My megasquirt 2 conversion looks like it's finally going to happen this summer. I drew this wiring schematic so it is more adapted to my situation than the generic diagrams found at a couple places:
I will be running 4x GM D585 coils in wasted spark mode. Also, I will be controlling an electric fan with the MS ECU.
After drawing all of that, I noticed that I will be running 4 injectors, 4 coils, 1 idle valve and the fuel pumps (dual-pump CIS car) through one 30A relay. I read on this a bit and found out that injectors pull something like 2A each, coils 7.5A and I don't know about the idle valve and the pumps. How do you size the relays and fuses? Are those values peak or RMS? Do I need to size the relays for peak? I saw that the MS manuals put each injector bank on one fuse. If I run a 4 cylinder, can I only use a single fuse? Should I split both ignition coil banks with 2 fuses? How do I determine the fuse amperage?
In reply to Rocambolesque :
Since the injectors aren’t all firing at once, nor the coils, it’s a mistake to simply add everything together and assume that is the peak draw.
I’m afraid you’ll have to plot each components peak draw over time.

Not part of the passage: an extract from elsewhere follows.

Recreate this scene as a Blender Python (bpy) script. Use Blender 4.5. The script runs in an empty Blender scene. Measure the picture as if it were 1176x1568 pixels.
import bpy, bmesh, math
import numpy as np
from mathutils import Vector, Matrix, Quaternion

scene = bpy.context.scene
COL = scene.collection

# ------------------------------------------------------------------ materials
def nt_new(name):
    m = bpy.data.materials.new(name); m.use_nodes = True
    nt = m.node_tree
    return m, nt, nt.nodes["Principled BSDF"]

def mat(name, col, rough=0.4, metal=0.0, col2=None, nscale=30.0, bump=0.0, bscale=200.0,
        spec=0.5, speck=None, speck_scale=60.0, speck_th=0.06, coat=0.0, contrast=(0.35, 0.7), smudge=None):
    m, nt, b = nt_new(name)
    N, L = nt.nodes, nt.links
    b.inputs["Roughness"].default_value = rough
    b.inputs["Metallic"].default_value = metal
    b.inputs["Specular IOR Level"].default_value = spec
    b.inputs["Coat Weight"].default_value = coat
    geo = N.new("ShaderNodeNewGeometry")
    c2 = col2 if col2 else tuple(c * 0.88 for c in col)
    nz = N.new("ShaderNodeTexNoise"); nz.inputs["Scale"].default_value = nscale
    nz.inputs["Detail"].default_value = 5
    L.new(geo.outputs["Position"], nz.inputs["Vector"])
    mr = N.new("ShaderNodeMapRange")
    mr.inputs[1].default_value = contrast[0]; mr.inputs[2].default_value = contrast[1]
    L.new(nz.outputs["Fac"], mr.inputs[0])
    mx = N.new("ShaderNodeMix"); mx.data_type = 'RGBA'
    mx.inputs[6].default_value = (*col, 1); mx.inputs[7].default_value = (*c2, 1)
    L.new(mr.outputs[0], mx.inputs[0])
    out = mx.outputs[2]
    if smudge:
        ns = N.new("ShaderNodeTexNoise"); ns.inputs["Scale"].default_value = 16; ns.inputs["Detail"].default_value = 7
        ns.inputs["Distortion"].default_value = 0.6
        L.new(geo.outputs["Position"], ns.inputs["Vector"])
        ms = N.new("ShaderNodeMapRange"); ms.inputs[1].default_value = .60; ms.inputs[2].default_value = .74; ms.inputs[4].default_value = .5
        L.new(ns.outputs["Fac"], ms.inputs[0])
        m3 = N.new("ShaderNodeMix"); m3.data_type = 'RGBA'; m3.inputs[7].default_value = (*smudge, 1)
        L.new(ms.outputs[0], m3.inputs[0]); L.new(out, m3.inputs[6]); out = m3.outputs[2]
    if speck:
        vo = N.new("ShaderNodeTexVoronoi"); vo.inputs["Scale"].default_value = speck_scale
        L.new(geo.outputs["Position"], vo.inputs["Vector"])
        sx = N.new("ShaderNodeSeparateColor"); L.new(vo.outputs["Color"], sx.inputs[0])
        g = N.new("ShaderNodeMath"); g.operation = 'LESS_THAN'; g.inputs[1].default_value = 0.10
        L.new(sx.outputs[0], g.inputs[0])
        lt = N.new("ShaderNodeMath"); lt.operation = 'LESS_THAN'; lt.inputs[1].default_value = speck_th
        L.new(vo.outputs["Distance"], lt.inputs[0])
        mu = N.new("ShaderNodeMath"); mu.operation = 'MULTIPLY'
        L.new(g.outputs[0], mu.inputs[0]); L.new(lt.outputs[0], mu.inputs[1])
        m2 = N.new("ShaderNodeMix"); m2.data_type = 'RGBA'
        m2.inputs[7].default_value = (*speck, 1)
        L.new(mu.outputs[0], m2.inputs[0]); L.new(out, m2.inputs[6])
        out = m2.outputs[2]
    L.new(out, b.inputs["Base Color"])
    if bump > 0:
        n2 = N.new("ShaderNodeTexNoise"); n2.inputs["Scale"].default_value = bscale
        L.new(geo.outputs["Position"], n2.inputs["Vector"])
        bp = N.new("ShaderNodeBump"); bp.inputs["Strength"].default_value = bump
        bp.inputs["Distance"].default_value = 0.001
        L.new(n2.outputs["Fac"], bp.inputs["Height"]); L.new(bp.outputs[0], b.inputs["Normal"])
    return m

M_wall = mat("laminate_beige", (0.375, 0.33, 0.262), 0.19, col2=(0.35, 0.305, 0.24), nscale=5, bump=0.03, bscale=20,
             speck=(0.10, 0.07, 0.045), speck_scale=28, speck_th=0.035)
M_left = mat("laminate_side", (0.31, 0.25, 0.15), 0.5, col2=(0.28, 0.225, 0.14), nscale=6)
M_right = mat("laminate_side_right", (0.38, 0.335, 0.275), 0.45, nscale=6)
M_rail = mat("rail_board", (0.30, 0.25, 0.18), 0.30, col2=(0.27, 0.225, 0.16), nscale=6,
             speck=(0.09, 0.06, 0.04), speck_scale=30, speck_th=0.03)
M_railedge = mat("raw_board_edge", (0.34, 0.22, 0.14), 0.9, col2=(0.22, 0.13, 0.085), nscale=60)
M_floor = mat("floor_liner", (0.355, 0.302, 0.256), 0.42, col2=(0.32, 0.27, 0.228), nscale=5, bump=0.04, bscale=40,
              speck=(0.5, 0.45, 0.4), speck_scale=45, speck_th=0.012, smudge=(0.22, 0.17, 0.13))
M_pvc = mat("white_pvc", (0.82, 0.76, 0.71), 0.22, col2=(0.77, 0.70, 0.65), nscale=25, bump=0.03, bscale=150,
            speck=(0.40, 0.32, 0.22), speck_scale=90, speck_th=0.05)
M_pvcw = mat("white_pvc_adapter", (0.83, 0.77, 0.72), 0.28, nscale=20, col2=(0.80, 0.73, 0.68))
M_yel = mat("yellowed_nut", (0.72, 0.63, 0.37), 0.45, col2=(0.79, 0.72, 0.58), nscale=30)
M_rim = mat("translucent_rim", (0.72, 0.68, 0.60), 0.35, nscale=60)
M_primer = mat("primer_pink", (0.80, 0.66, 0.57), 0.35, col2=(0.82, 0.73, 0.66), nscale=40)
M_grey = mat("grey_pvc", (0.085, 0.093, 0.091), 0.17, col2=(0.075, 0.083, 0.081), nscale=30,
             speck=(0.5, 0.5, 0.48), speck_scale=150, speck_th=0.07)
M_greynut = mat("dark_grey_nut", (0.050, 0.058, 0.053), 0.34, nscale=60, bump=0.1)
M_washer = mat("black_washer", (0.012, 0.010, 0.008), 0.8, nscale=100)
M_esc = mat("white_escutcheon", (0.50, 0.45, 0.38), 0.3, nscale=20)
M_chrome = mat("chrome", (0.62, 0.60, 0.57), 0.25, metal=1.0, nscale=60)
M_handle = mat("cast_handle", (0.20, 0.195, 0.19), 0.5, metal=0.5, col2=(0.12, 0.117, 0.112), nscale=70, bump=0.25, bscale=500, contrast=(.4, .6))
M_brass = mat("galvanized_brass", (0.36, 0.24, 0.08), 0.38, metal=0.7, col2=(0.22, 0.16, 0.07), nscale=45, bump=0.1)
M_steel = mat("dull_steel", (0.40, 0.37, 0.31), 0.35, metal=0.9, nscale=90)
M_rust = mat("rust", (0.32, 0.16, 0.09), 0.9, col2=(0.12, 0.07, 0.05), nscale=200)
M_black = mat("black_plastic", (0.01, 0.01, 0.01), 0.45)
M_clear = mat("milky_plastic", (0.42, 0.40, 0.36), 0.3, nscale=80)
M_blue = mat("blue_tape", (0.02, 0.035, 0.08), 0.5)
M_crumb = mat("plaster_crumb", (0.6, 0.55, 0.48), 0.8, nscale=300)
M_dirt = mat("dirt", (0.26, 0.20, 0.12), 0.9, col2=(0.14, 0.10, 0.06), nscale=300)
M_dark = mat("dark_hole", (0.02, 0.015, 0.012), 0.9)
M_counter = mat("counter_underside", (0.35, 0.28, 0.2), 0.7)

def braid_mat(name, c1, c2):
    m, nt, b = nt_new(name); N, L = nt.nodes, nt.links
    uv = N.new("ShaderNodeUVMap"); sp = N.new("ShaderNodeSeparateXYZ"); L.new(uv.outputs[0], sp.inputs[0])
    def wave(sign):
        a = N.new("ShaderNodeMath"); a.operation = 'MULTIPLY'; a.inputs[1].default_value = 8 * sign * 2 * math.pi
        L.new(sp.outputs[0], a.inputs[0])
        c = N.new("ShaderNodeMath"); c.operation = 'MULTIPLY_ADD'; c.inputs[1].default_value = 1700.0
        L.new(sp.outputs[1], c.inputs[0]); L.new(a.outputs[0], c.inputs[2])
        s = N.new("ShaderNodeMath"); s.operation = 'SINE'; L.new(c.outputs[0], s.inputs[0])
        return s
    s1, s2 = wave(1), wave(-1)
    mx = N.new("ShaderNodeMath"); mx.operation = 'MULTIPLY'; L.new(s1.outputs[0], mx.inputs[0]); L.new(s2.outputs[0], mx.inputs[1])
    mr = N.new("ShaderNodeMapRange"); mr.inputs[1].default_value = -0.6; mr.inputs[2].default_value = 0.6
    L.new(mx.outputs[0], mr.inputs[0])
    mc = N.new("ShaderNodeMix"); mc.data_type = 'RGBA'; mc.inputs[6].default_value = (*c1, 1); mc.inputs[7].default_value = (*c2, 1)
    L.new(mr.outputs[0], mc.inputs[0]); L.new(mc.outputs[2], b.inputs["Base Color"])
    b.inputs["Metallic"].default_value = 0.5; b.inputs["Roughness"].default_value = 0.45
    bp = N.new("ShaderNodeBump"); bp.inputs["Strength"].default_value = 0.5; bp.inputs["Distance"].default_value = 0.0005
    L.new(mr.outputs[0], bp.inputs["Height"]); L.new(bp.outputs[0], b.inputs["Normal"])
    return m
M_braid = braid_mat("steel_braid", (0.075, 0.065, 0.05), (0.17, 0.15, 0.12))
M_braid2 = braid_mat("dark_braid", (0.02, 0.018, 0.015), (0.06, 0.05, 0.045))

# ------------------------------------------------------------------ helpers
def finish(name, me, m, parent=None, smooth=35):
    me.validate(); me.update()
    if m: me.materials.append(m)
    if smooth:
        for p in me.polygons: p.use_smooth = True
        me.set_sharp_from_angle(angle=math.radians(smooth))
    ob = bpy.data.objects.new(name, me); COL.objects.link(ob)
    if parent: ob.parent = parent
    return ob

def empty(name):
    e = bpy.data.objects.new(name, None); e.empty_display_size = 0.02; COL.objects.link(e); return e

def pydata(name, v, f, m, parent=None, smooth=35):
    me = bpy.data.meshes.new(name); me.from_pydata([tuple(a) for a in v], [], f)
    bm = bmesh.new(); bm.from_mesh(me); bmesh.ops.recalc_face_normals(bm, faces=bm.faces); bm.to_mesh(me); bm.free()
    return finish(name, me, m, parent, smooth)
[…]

With the injectors, we generally size their fuse for about 1.5 amps per injector. Those can all be run at once, at full current draw.
Coil dwell can overlap, but is generally about half their max rated current. I see you're running them in wasted spark - I'd probably fuse that sort of ignition for 20 amps total.
I note that your O2 controller is not wired to the fuel pump relay.
If you read your O2 instructions you will find that they do not want the sensor heater powered up with the motor off.
And you have both the coils and the O2 powered? up by 5vRef
I'm not 100% sure what "dual pump CIS" means. On the cars I mess with, the stock fuel pump is usually adequately supported by the stock circuit, with appropriate wire gauge back to the pump. But just adequately without much headroom.
Uprating the pumps can pull a lot of current.
I usually use the feed from the relay driving the fuel pump and other ignition system parts, but use it to trigger a second relay rather than actually supply the current to the pump.
I wire the second relay with its own current supply line from the alternator/battery bus, using 12 gauge wire, a 30 amp breaker (or fuse, but I like auto reset breakers better for track cars), and a 30 amp relay, and then 14 gauge wire on to the pump, or 12 gauge if there are two pumps in series.
That's maybe $30 in extra parts and a half-hour to crimp up and install. Probably paranoid but I just stress less if I take care of it that way.
Some(all?) of the 80s mercedes running CIS have two fuel pumps.
Thanks everyone for the help. Good call about the O2 sensor. I actually received it the other day and when I read the instructions I saw I made a mistake. I drew it on the printout of the diagram I have here. The sensor is a 14point7 Spartan2 so there's 4 wires + 1 LED for sensor temperature monitoring. I'll add one 5A fuse fed by the fuel pump relay for this O2 sensor.
For the injectors, I had 30# units laying around so I will be using those. They are a little big for the stock-ish engine I will be running; I calculated a duty cycle of 62%. I'll leave the wiring as in my schematic.
For the 4 coils I'll run one 20A fuse.
As for the fuel pumps, I'll play it safe and run an fourth relay as JBasham explained.
That makes a total of 8 fuses and 4 relays. Which is perfect because I have a 8 fuse box and 4 relays on hand!
bentwrench said:
And you have both the coils and the O2 powered? up by 5vRef
Not sure I understand the question. I installed 2x TC4427 in the proto area for the coils.
Thanks!
I have noticed a general tendency to put as big as a 50 amp breaker for the fuel pumps. Especially when using E 85. In turbo charged applications where demand is very high.
On the VWs with similar hardware most of this runs through the single 30A fuel pump fuse, with the only things separate being the feed for engine ecu power (low current) and the coils going to their own ignition switched supply. You can add it all up, but I would think you're still <30a for it all and what you have above is in range.